I did a quick study yesterday of the term “tablet” on Twitter. Although I managed to lose the data with one unfortanate click of the mouse (I accidentally clicked Shutdown in Vista rather than Sleep and this closed a Google Docs spreadsheet without having it saved. Ouch.), I remember quite well the basics of the trends.
This is what I did: I searched for the term “tablet” via search.twitter.com and then for the first 100+ tweets that appeared in the results I categorized for each how the term “tablet” was used. Was it referring to an Apple tablet? Or a pill? Or a stone tablet? Or a Nokia tablet? Or a Tablet PC? And so on.
I was curious. Just how are people using the term tablet today.

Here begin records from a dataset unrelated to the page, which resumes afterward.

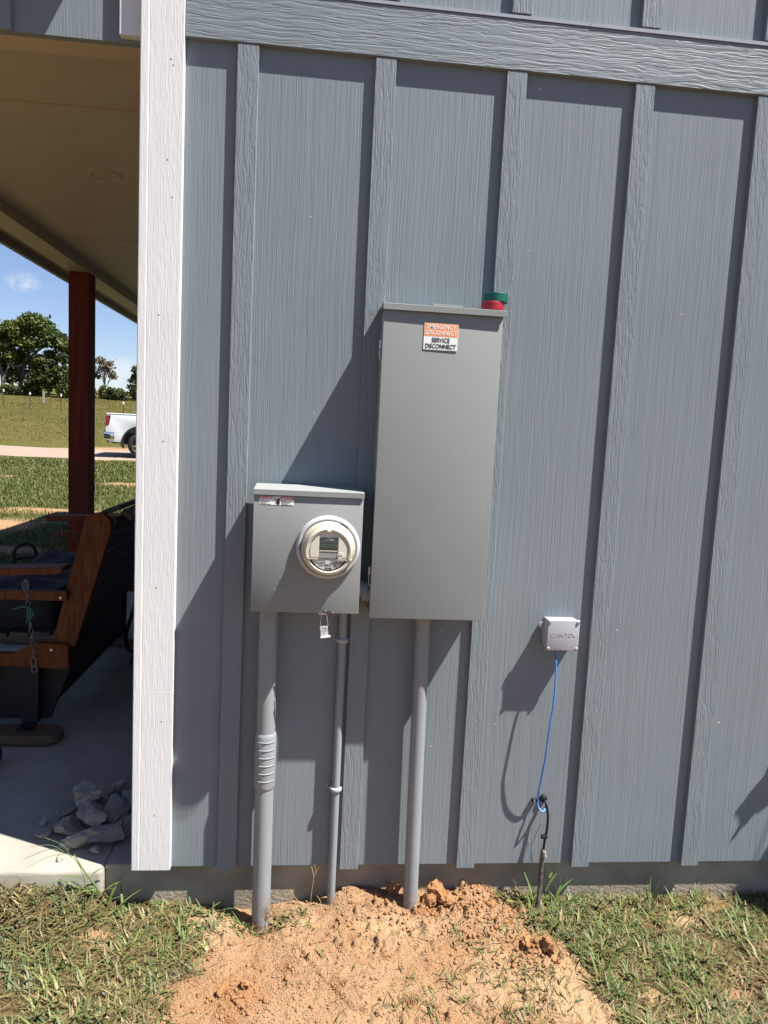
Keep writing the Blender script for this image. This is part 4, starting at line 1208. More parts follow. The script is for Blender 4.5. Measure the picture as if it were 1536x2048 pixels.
# ---------------------------------------------------------------- grass
def blades(name, px, py, pz, length, width, azim, lean, curl, cols, mat, nseg=3, parent=None):
    """ribbon leaves as one mesh; all arguments are arrays"""
    N = len(px)
    ts = np.linspace(0, 1, nseg + 1)
    dirx, diry = np.cos(azim), np.sin(azim)
    sx, sy = -np.sin(azim), np.cos(azim)
    V = np.zeros((N, nseg + 1, 2, 3))
    hx = np.zeros(N); hz_ = np.zeros(N)
    ang = lean.copy()
    for k, t in enumerate(ts):
        w = width * (1 - t ** 1.6) * (0.55 + 0.45 * min(1, t * 4)) * 0.5
        V[:, k, 0, 0] = px + dirx * hx - sx * w; V[:, k, 0, 1] = py + diry * hx - sy * w; V[:, k, 0, 2] = pz + hz_
        V[:, k, 1, 0] = px + dirx * hx + sx * w; V[:, k, 1, 1] = py + diry * hx + sy * w; V[:, k, 1, 2] = pz + hz_
        hx = hx + np.sin(ang) * length / nseg
        hz_ = hz_ + np.cos(ang) * length / nseg
        ang = ang + curl / nseg
    base = (np.arange(N) * (nseg + 1) * 2)[:, None]
    q = []
    for k in range(nseg):
        q.append(np.stack([base[:, 0] + 2 * k, base[:, 0] + 2 * k + 1, base[:, 0] + 2 * k + 3, base[:, 0] + 2 * k + 2], -1))
    Q = np.concatenate(q).astype(np.int32)
    me = bpy.data.meshes.new(name)
    me.vertices.add(V.size // 3); me.vertices.foreach_set("co", V.reshape(-1).astype(np.float32))
    me.loops.add(Q.size); me.loops.foreach_set("vertex_index", Q.reshape(-1))
    me.polygons.add(len(Q)); me.polygons.foreach_set("loop_start", np.arange(0, Q.size, 4, dtype=np.int32))
    me.polygons.foreach_set("loop_total", np.full(len(Q), 4, np.int32))
    me.update()
    ca = me.color_attributes.new("Col", 'FLOAT_COLOR', 'POINT')
    c = np.ones((N, (nseg + 1) * 2, 4)); c[:, :, :3] = cols[:, None, :]
    ca.data.foreach_set("color", c.reshape(-1).astype(np.float32))
    return link_mesh(name, me, mat, parent, smooth=180)

def pick(colset, n_, r, jit=0.18):
    c = np.array(colset)[r.integers(0, len(colset), n_)]
    return np.clip(c * (1 + jit * r.standard_normal((n_, 1))), 0.003, 1)
GREENS = [(0.100, 0.130, 0.036), (0.130, 0.155, 0.046), (0.076, 0.108, 0.036), (0.165, 0.172, 0.058), (0.105, 0.130, 0.058)]
STRAWS = [(0.235, 0.165, 0.078), (0.18, 0.12, 0.055), (0.27, 0.20, 0.105), (0.14, 0.095, 0.045), (0.15, 0.14, 0.05)]
def scatter(n_, x0, x1, y0, y1, r, fn):
    xs = []; ys = []
    tot = 0
    while tot < n_:
        x = r.uniform(x0, x1, n_); y = r.uniform(y0, y1, n_)
        k = r.random(n_) < fn(x, y)
        xs.append(x[k]); ys.append(y[k]); tot += k.sum()
    return np.concatenate(xs)[:n_], np.concatenate(ys)[:n_]
def dens(x, y):
    g = near_mask(x, y) * (0.25 + 0.75 * sstep(-0.22, 0.12, fbm(x, y, 6, 3)))
    sl = (x < -0.375) & (y > -0.012)
    g = np.where(sl | (y > 0.026), 0, g)
    return np.clip(g, 0, 1)
# dry thatch lying on the soil
r = np.random.default_rng(21)
N = 32000
x, y = scatter(N, -1.6, 2.7, -0.9, 0.026, r, lambda a, b: np.clip(dens(a, b) + 0.10 * near_mask(a, b), 0, 1))
blades("dry_grass", x, y, H(x, y) + r.uniform(0.001, 0.010, N), r.uniform(0.025, 0.085, N), r.uniform(0.0012, 0.0028, N), r.uniform(0, 6.28, N), r.uniform(1.15, 1.6, N), r.uniform(-0.3, 0.7, N), pick(STRAWS, N, r), M['grass'])["kind"] = "stuff"
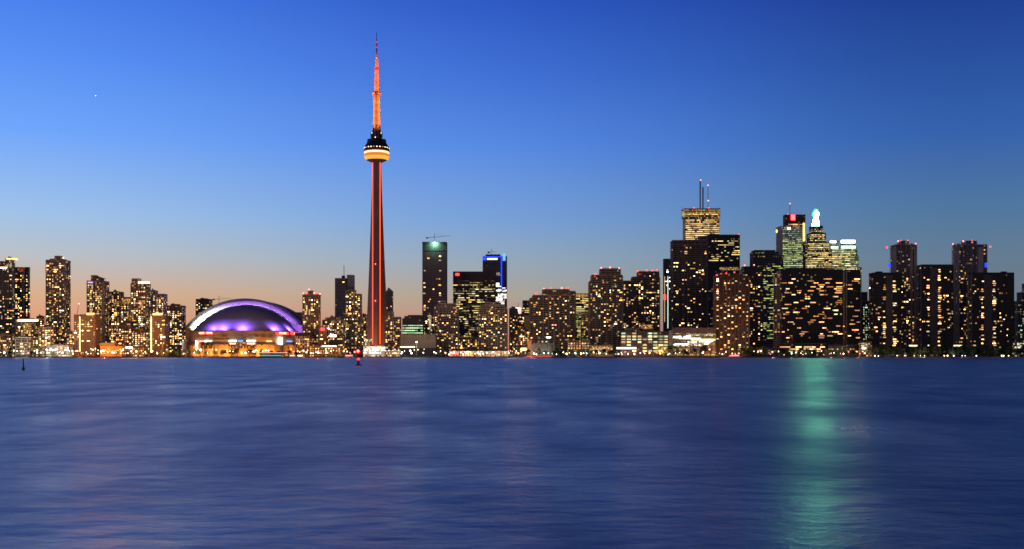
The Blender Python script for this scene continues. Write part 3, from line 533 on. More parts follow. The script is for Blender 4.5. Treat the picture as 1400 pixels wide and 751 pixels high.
# windows of the terminal: a regular grid of storeys
term = [o for o in C.objects if o.name == 'terminal_block'][0]; D0 = 1662
cols = [(849.5, 855), (856.8, 862.5), (864, 869.8), (871.4, 876.8), (878.4, 884), (885.8, 891.4), (893, 898.6), (900.4, 906), (907.6, 913)]
for r_, (y0, y1) in enumerate(((455, 457), (459, 461.4), (463, 465), (467, 469), (471, 473), (475, 477), (479, 481))):
    for c_, (a, c) in enumerate(cols):
        p = .9 if 1 <= r_ <= 3 else .6
        if rnd.random() > p: continue
        o = bpy.data.objects.new('lit_window', unit(rnd.choice(PAL['grn'] if rnd.random() < .4 else PAL['yel']))); C.objects.link(o); o.parent = [c for c in term.children if c.name.startswith('facade')][0]
        o.location = (X((a+c)/2, D0)-term.location.x, -.9 if c_ > 5 and r_ > 3 else -.35, Z((y0+y1)/2, D0)-G); o.scale = ((c-a)/F*D0, 1, (y1-y0)/F*D0)
lamp(find('striped tower under construction with a white work lamp'), (0, -7, Z(333.5, 2100)-G), (.55, 1, .8), 20000, .8, 'SPOT', (0, 1, -.5), 160)
# peaked glass roof of the grey tower beside the observation tower
def wedge(x0, x1, xm, yb, yt, D, d, oy=0):
    b = MB(); a, c, m_ = X(x0, D), X(x1, D), X(xm, D); z0, z1 = Z(yb, D), Z(yt, D)
    b.v = [(a, D+oy, z0), (c, D+oy, z0), (c, D+d, z0), (a, D+d, z0), (m_, D+oy+1, z1), (m_, D+d-1, z1)]
    b.f = [(0, 1, 4), (1, 2, 5, 4), (2, 3, 5), (3, 0, 4, 5), (3, 2, 1, 0)]; b.m = [0]*5
    return b
def attach(b, name, mats, root):
    b.v = [(x-root.location.x, y-root.location.y, z-root.location.z) for x, y, z in b.v]
    return b.build(name, mats, root)
attach(wedge(528, 537, 531, 398.6, 393, 2290, 18), 'peaked_roof', 'w_grey', find('pointed glass top'))
attach(wedge(125, 142, 128, 381, 376.4, 1853, 14, 1), 'sloped_roof', 'w_mid', find('sloped penthouse and tan'))
# olive drum end wall
r0 = find('olive drum-shaped'); b = MB(); dd = 1846
b.lathe([(X(722.5, dd)-X(717.5, dd), Z(447, dd)-G), (X(722.8, dd)-X(717.5, dd), Z(434, dd)-G), (X(721, dd)-X(717.5, dd), Z(431, dd)-G), (.5, Z(430, dd)-G)], 16, X(722, dd)-r0.location.x, 8)
b.build('drum_wall', 'w_olive', r0, smooth=True)
# round left corner of the wide black slab
r0 = find('huge wide black slab'); b = MB(); dd = 1792
b.lathe([(8, 0), (8, Z(374, dd)-G)], 20, X(1066, dd)-r0.location.x, 7); b.build('corner_turret', 'g_condo', r0)
# spire light of the stepped tower
r0 = find('dazzling white and green spire'); dd = 2452; k = dd/F
b = MB(); px = X(1115.3, dd)-r0.location.x
b.lathe([(5.2*k, Z(309.2, dd)-G), (4.6*k, Z(306, dd)-G), (3.4*k, Z(301, dd)-G), (2.7*k, Z(297.5, dd)-G)], 12, px, 12, 0)
b.build('spire_base', 'e_greensign', r0)
b = MB(); b.lathe([(2.6*k, Z(297.4, dd)-G), (5*k, Z(295, dd)-G), (5.2*k, Z(291, dd)-G), (3*k, Z(289, dd)-G), (3.2*k, Z(287, dd)-G), (.6*k, Z(285.4, dd)-G)], 12, px, 12, 0)
b.build('spire_head', 'e_greenhead', r0); b = MB(); b.ball((px, 12-3.2*k, Z(293, dd)-G), 3.5*k, 0, 10); b.build('spire_glow_core', 'e_greensign', r0)  # green head imitates a halo; bright ball added in front as its white core
b = MB(); b.box(px-8, px+8, 3, 3.8, Z(319.5, dd)-G, Z(310, dd)-G); b.build('sign_panel', 'w_slate', r0)

# ------------------------------------------------------------------ observation tower
D = 2030; k = D/F; tw = empty('observation_tower', 'very tall concrete observation tower with an orange lit mast and gold ringed pod', 'tower', (X(515, D), D, G))
zt = lambda y: Z(y, D)-G
b = MB()
lev = [(487, 18.5), (478, 17.4), (462, 16.2), (440, 15), (410, 13.6), (375, 12), (340, 10.6), (300, 9.2), (260, 7.8), (222, 6.6)]
def wing_rows(ang, hw, extra):
    rows = []
    for y, w in lev:
        Lw = max(1, (w*k-hw*.5)/.866)*extra; dx, dy = math.cos(ang), math.sin(ang); nx, ny = -dy, dx; h = hw*(.72+.28*(w/18.5)); z = zt(y)
        rows.append([(-dx*1+nx*h, -dy*1+ny*h, z), (dx*Lw+nx*h*.62, dy*Lw+ny*h*.62, z), (dx*Lw-nx*h*.62, dy*Lw-ny*h*.62, z), (-dx*1-nx*h, -dy*1-ny*h, z)])
    return rows
for ang, hw, ex in ((R(30), 4.6, 1), (R(150), 4.6, 1), (R(270), 5.4, .8)):
    b.grid([r+[r[0]] for r in wing_rows(ang, hw, ex)])
b.lathe([(8.2, 0), (7.6, zt(222))], 6)
b.build('shaft', 'tower_concrete', tw)
for sx in (-1, 1):
    b = MB(); b.box(sx*6.5-.58, sx*6.5+.58, -5.4, -4.6, zt(471), zt(223)); b.build('light_strip', 'e_led', tw)
for y in (362, 412): 
    b = MB(); b.ball((-.4, -9.5-(y-222)*.035, zt(y)), .9); b.build('beacon', 'e_pink', tw)
def lath(name, mat, prof, n=32, smooth=True):
    b = MB(); b.lathe([(r*k, zt(y)) for r, y in prof], n); return b.build(name, mat, tw, smooth=smooth)
lath('pod_underside', 'tower_concrete', [(6, 223), (11, 220.5), (14, 219.2)], 32)
lath('radome', 'e_radome', [(14, 219.2), (16.2, 217.4), (17.3, 214.6)]); lath('radome', 'e_radome_top', [(17.3, 214.6), (17, 211.8), (15.8, 210)])
lath('light_ring', 'e_ring', [(15.8, 210), (17.0, 209.6), (17.0, 208.5), (15.9, 208)])
lath('pod_rim', 'red_steel', [(15.9, 208), (17.6, 207.4), (17.6, 206), (16.8, 205.6)])
lath('pod', 'black_paint', [(16.8, 205.6), (17.2, 204.4), (17.2, 201.8), (15.6, 199.4), (13.6, 196.4), (12.9, 193.6), (12.9, 191.4), (8, 190.8)])
for q in range(14):
    a = R(180+q*13.5+3); b = MB(); xx, yy = 17.25*k*math.cos(a), 17.25*k*math.sin(a)
    b.box(-1, 1, -.2, .2, -.7, .7); o = b.build('pod_window', 'e_cream' if q % 3 else 'room_warm_3_0', tw, (xx, yy, zt(203.2))); o.rotation_euler = (0, 0, a+R(90))
lath('upper_shaft', 'tower_concrete', [(6.2, 191), (5.4, 182), (5.0, 175)], 6, False)
for i in range(6):
    a = R(60*i+30); b = MB(); b.bar((6.4*k*math.cos(a), 6.4*k*math.sin(a), zt(191)), (4.9*k*math.cos(a), 4.9*k*math.sin(a), zt(172)), 1.5, 6, 0, .9)
    b.build('buttress', 'black_paint', tw)
for sx in (-1, 1):
    b = MB(); b.box(sx*7.2*k-1.2, sx*7.2*k+1.2, -3, -1, zt(189), zt(181.5)); b.build('dish_cabinet', 'tower_concrete', tw)
    b = MB(); b.ball((sx*6.2*k, -3, zt(182.5)), .9); b.build('beacon', 'e_cream', tw)
b = MB(); b.ball((-.6, -12.4*k, zt(190)), .9); b.build('beacon', 'e_cream', tw)
lath('mast_shaft', 'mast_white', [(4.9, 175), (4.7, 160), (4.3, 131)], 12, False)
lath('sky_pod', 'mast_white', [(4.3, 132), (5.6, 131.4), (6, 130.4), (6, 128.6), (5.2, 127.4)], 20)
lath('sky_pod_band', 'black_paint', [(5.3, 127.4), (5.5, 126.6), (4, 125.8)], 20)
lath('antenna', 'mast_white', [(3.4, 127), (3.1, 112), (2.7, 96)], 10, False)
lath('antenna_collar', 'red_steel', [(3.1, 96), (3.1, 94), (2.6, 93.6)], 12)
lath('upper_antenna', 'mast_white', [(2.4, 93.6), (2.2, 83), (1.4, 79), (1.1, 72)], 10, False)
lath('antenna_tip', 'red_steel', [(.9, 72), (.8, 62), (.65, 56)], 8, False); lath('antenna_tip', 'mast_white', [(.65, 56), (.5, 45)], 8, False)
for y in (95, 80, 65, 58):
    b = MB(); b.ball((0, -2.4*k if y > 90 else -1.6*k, zt(y)), .9); b.build('beacon', 'e_pink' if y > 70 else 'e_redsoft', tw)
# orange floodlights bracketed to the mast
for y in (174, 165, 156, 147, 138, 127, 117, 106, 95, 84):
    rr_ = 15
    for a in (R(215), R(325), R(90)):
        x_, y_ = rr_*math.cos(a), rr_*math.sin(a); b = MB()
        b.box(x_-.3, x_+.3, y_-.3, y_+.3, zt(y)-.2, zt(y)+.2); b.bar((0, 0, zt(y)-2), (x_, y_, zt(y)-.3), .07, 5)
        b.build('floodlight', 'black_paint', tw)
        lamp(tw, (x_*.97, y_*.97, zt(y)+.4), (1, .21, .03), 14000 if y > 90 else 10500, .3, 'SPOT', (-x_, -y_, 1), 96)
for a in (R(225), R(315), R(270)):                  # ground floods on the shaft
    lamp(tw, (60*math.cos(a), 60*math.sin(a), 12), (1, .3, .1), 60000, 1, 'SPOT', (-math.cos(a), -math.sin(a), .7), 80)

# ------------------------------------------------------------------ domed stadium
D = 1960; st = empty('domed_stadium', 'round stadium with a purple lit arched roof above an orange concrete drum', 'stadium', (X(338, D), D, G))
zb = Z(452, 1875)-G                                 # springing of the roof
b = MB(); RS = 93
b.lathe([(RS+1.5, 0), (RS+1.5, 17.5), (RS+2.6, 17.6), (RS+2.6, 19), (RS, 19.1), (RS, zb-2), (RS+1.8, zb-1.9), (RS+1.8, zb), (RS-4, zb+.1)], 72)
b.build('drum_wall', 'w_tan', st)
for i in range(30):
    a = R(180+6*i+3); b = MB(); x_, y_ = (RS+2.3)*math.cos(a), (RS+2.3)*math.sin(a)
    b.box(-1, 1, -1, 1, 0, 17.4); o = b.build('pilaster', 'w_tan', st, (x_, y_, 0)); o.rotation_euler = (0, 0, a)
def on_drum(px, r):                                 # angle on the drum seen at a picture column
    x_ = X(px, D-r*.9)-st.location.x; x_ = max(-r*.98, min(r*.98, x_))
    return -math.acos(x_/r)
def drum_panel(name, p0, p1, y0, y1, mat, r=RS+.4, th=.5, n=5):
    b = MB(); a0, a1 = on_drum(p0, r), on_drum(p1, r); Dn = D-r*.9
    for i in range(n):
        u0, u1 = a0+(a1-a0)*i/n, a0+(a1-a0)*(i+1)/n
        poly = [(r*math.cos(u0), r*math.sin(u0)), ((r+th)*math.cos(u0), (r+th)*math.sin(u0)), ((r+th)*math.cos(u1), (r+th)*math.sin(u1)), (r*math.cos(u1), r*math.sin(u1))]
        b.prism(poly, Z(y1, Dn)-G, Z(y0, Dn)-G)
    return b.build(name, mat, st)
for p0, p1, word in ((269.5, 279, 'ROGERS'), (281, 292, 'CENTRE'), (374.5, 389, 'ROGERS'), (391, 404.5, 'CENTRE')):
    sg = drum_panel('red_sign', p0, p1, 453.6, 457.4, 'e_redsoft')
    am = (on_drum(p0, RS+.4)+on_drum(p1, RS+.4))/2; half = abs(on_drum(p1, RS+.4)-on_drum(p0, RS+.4))*RS/2
    cu = bpy.data.curves.new('lettering', 'FONT'); cu.body = word; cu.align_x = 'CENTER'; cu.align_y = 'CENTER'; cu.extrude = .12; cu.size = min(3.9, half*.5)
    fo = bpy.data.objects.new('lettering_curve', cu); me = bpy.data.meshes.new_from_object(fo); bpy.data.objects.remove(fo); bpy.data.curves.remove(cu)
    me.materials.clear(); me.materials.append(MATS['e_cream']); tx = bpy.data.objects.new('lettering', me); C.objects.link(tx); tx.parent = sg
    tx.location = ((RS+1.5)*math.cos(am), (RS+1.5)*math.sin(am), Z(455.5, D-RS*.9)-G); tx.rotation_euler = (R(90), 0, am+R(90))
for p0, p1 in ((273, 279), (280.5, 287), (288, 292)): drum_panel('glazing', p0, p1, 467, 477, 'g_dark', RS+2.2)
for p0, p1 in ((314, 325), (326, 337), (338.5, 350)): drum_panel('glazing', p0, p1, 466, 477, 'g_street', RS+2.2)
for p0, p1, mt in ((314.5, 325, 'e_white'), (327, 334, 'e_blueice'), (339, 350, 'e_white'), (270.5, 276.5, 'e_pink'), (278.5, 283, 'e_white'), (285, 290.5, 'e_cream'), (363.5, 370, 'e_amber'), (387, 393, 'e_blueice')):
    drum_panel('lit_window', p0, p1, 465.6, 467.4, mt, RS+2.9)
for p0, p1 in ((316, 324), (339, 349.5)): drum_panel('lit_window', p0, p1, 469.4, 470.8, 'e_cream', RS+2.9)
drum_panel('light_column', 263.4, 265.2, 466, 478, 'e_white', RS+2.9, n=1); drum_panel('light_column', 378.6, 382, 461.5, 471, 'e_white', RS+2.9, n=1)
for p0, p1 in ((305, 312), (349, 354), (356.5, 361)): drum_panel('vent', p0, p1, 459, 461, 'w_mid', RS+.3)
drum_panel('ledge_shadow_band', 293, 316, 463.6, 464.8, 'w_mid', RS+.3)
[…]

The trend was obvious. Non-Tablet PCs won. By a huge margin. In fact, for the first 100 tweets, there were only three references to Tablet PCs proper. Only three. The vast majority were either about a Nokia tablet, or an Apple tablet, or some other connected tablet. In the distance, there were a bunch of references to tablet peripherals, such as Wacom tablets, but like with Tablet PC, the numbers were small. Kind of leads to an interesting conclusion about the community value of pen-or-Wacom-based like devices doesn’t it? Very interesting that whether we’re talking Tablet PC with a capital ‘T’ or tablet as in Wacom tablet, the tweet volume was within the same magnitude.
What’s going on here? Well, one big factor I could see was that sites like Engadget were heavily influencing Twitter. There were lots of people retweeting Engadget stories or effectively restating Engadget’s headlines even if they weren’t explicitly pointing to Engadget itself. Lots. (As an aside: You can really see how Twitter can become an amplifier of whatever headline Engadget uses–regardless of whatever the content is. That’s an important thing for people to keep in mind that might want a product mentioned on Engadget. Your product might live or die by whatever the headline is.)
Now on this particular day, Nokia won the tweet count. That was mainly due to a new product announcement about a Nokia Internet tablet. However, even without a real tablet, Apple wasn’t far behind. I think the numbers were something like 36 for Nokia and 29 for Apple, but I might be off by a couple tweets.
This kind of reminds me of just before the iPhone came out. At the time everyone was calling it an iPhone, even though Apple wasn’t officially. After a couple months Apple got things straightened out, but clearly the community helped drive the usage of the iPhone name.
I wonder if the same thing is going on now. In other words, if Apple does release a “tablet,” even if it isn’t technically a tablet, will the affective and accepted definition of a tablet adjust? It’s a possibility.